▼▼▼

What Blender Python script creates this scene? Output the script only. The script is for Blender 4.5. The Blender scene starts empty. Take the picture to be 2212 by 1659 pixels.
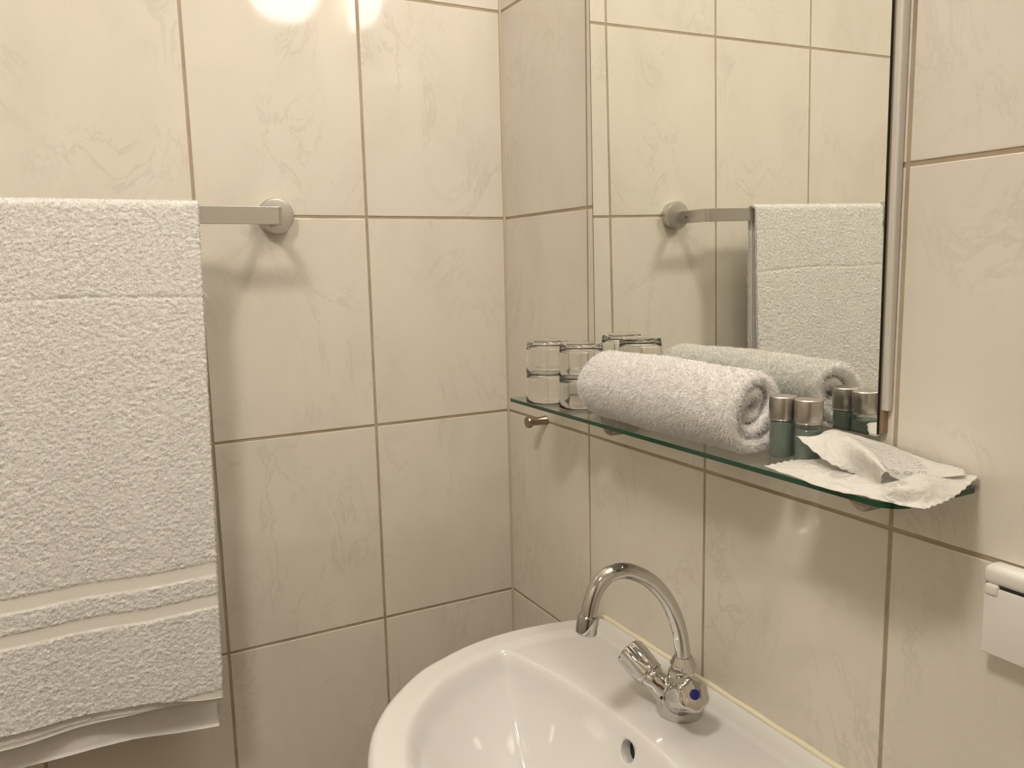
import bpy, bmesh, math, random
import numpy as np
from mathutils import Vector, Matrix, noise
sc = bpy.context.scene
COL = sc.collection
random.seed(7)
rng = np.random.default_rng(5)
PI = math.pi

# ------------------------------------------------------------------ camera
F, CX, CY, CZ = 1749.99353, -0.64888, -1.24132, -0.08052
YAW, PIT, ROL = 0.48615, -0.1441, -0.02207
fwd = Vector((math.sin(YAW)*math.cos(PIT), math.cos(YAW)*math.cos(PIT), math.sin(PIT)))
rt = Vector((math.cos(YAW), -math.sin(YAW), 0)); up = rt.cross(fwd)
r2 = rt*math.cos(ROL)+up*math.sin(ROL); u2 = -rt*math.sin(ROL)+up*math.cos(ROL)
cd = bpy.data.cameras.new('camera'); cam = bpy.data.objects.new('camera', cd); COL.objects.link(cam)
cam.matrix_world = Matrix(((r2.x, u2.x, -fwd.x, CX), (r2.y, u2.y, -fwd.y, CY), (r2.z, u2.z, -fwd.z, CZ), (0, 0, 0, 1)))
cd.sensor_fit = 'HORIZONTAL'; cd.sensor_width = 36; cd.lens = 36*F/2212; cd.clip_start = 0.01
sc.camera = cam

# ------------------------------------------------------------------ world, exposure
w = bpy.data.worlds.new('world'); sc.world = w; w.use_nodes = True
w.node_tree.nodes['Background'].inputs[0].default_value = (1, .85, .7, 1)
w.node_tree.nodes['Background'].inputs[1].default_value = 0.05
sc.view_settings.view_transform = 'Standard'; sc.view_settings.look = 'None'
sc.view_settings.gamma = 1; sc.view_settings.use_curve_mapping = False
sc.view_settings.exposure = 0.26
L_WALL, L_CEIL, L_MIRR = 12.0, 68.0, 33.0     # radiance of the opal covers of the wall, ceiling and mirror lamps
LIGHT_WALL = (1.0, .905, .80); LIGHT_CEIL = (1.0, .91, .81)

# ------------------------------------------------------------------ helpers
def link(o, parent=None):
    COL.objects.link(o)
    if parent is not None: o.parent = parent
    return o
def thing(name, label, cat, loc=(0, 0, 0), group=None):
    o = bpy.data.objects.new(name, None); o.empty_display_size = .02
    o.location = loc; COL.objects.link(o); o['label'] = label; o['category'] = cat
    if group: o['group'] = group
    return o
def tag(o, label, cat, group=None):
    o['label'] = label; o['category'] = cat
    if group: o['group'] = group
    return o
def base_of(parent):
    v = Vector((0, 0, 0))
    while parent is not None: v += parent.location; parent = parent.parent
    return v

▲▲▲

▶ YOUR OBJECTIVE
Go through the listing above and return every line where the word "scene" occurs.

▶ PROBLEM SOLUTION
What Blender Python script creates this scene? Output the script only. The script is for Blender 4.5. The Blender scene starts empty. Take the picture to be 2212 by 1659 pixels.
sc = bpy.context.scene